Given instruction :: Line by line, repeat the data below exactly, beginning at the first line and ending at the line with "COL = scene.collection". Omit pictures.

Material ::
Begin

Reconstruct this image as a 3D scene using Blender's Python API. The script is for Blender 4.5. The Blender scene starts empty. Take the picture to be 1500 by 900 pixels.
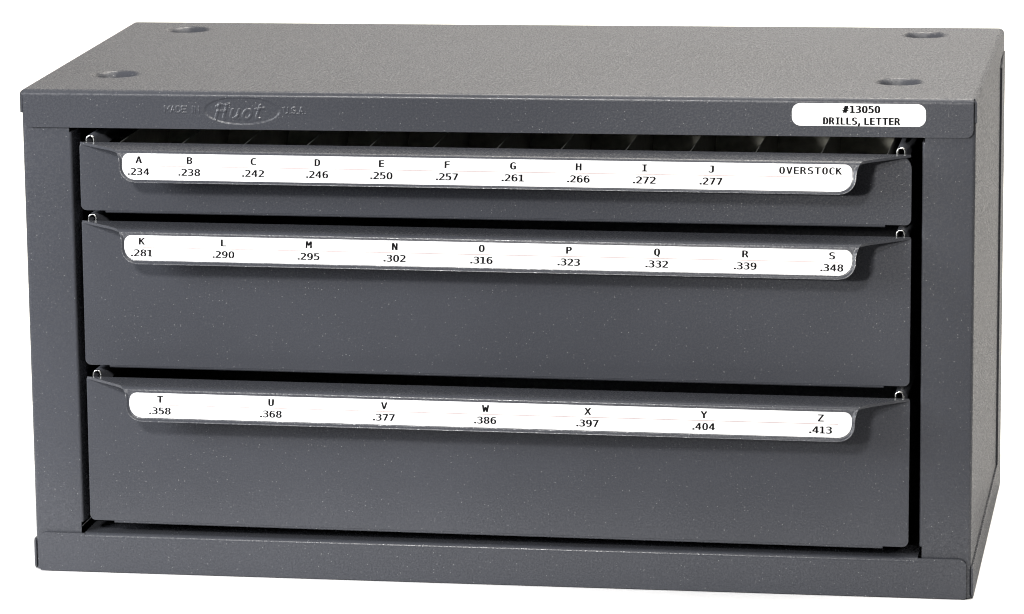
import bpy, bmesh, math, random
from math import sin, cos, pi, radians, sqrt, atan2, hypot
from mathutils import Matrix, Vector

scene = bpy.context.scene
COL = scene.collection

# ------------------------------------------------------------------ camera
cam_data = bpy.data.cameras.new('camera')
cam = bpy.data.objects.new('camera', cam_data)
COL.objects.link(cam)
cam.location = (0.284962, -1.738214, 0.466606)
cam.rotation_euler = (1.353783, 0.021626, 0.204735)
cam_data.sensor_width = 36.0
cam_data.lens = 6809.40 / 1500 * 36.0
cam_data.shift_x = 342.864 / 1500          # the photo is an off-centre crop
cam_data.shift_y = 126.5 / 1500
cam_data.clip_start = 0.05
cam_data.clip_end = 60
scene.camera = cam

# ------------------------------------------------------------------ world, exposure
world = bpy.data.worlds.new('World')
scene.world = world
world.use_nodes = True
bg = world.node_tree.nodes['Background']
bg.inputs['Color'].default_value = (0.9, 0.95, 1.0, 1)
bg.inputs['Strength'].default_value = 0.05
vs = scene.view_settings
vs.view_transform = 'Standard'
vs.look = 'None'
vs.exposure = 0.0
vs.gamma = 1.0
scene.render.film_transparent = False
scene.cycles.filter_width = 1.1
scene.cycles.use_denoising = True
scene.cycles.use_light_tree = False
scene.cycles.max_bounces = 8
scene.cycles.sample_clamp_indirect = 4.0

# ------------------------------------------------------------------ lamps (studio softboxes and added fills)
def softbox(name, loc, target, sx, sy, power, color=(1, 1, 1), spread=180):
    l = bpy.data.lights.new(name, 'AREA')
    l.shape = 'RECTANGLE'; l.size = sx; l.size_y = sy
    l.energy = power; l.color = color; l.spread = radians(spread)
    o = bpy.data.objects.new(name, l)
    COL.objects.link(o)
    o.location = loc
    o.rotation_euler = (Vector(target) - Vector(loc)).to_track_quat('-Z', 'Y').to_euler()
    return o

softbox('key_softbox', (-0.19, -1.18, 0.67), (-0.10, 0, 0.09), 0.13, 0.10, 1.08, (1.0, 0.975, 0.95), spread=50)
softbox('left_softbox', (-0.64, -0.48, 0.34), (-0.15, 0, 0.11), 0.40, 0.34, 2.2, (0.95, 0.965, 1.0), spread=80)
softbox('low_front_spot', (-0.27, -1.15, 0.39), (0.17, 0, 0.168), 0.10, 0.05, 0.085, (1.0, 0.97, 0.92), spread=14)
softbox('added_overhead_fill', (0.38, 0.02, 1.30), (0.27, -0.02, 0), 1.7, 1.1, 16.5, (1.0, 0.97, 0.92), spread=120)  # added overhead fill that whitens the ground; no known source there
softbox('added_backdrop_fill', (0.08, 0.42, 1.3), (0.06, 0.86, 0.20), 0.7, 0.2, 8.6, (1.0, 0.92, 0.80), spread=130)  # added fill: turns the backdrop white and brightens its reflection in the top

# ------------------------------------------------------------------ materials
def nodes_of(m):
    m.use_nodes = True
    nt = m.node_tree
    return nt, nt.nodes, nt.links, nt.nodes['Principled BSDF']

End

Solution ::
Reconstruct this image as a 3D scene using Blender's Python API. The script is for Blender 4.5. The Blender scene starts empty. Take the picture to be 1500 by 900 pixels.
import bpy, bmesh, math, random
from math import sin, cos, pi, radians, sqrt, atan2, hypot
from mathutils import Matrix, Vector

scene = bpy.context.scene
COL = scene.collection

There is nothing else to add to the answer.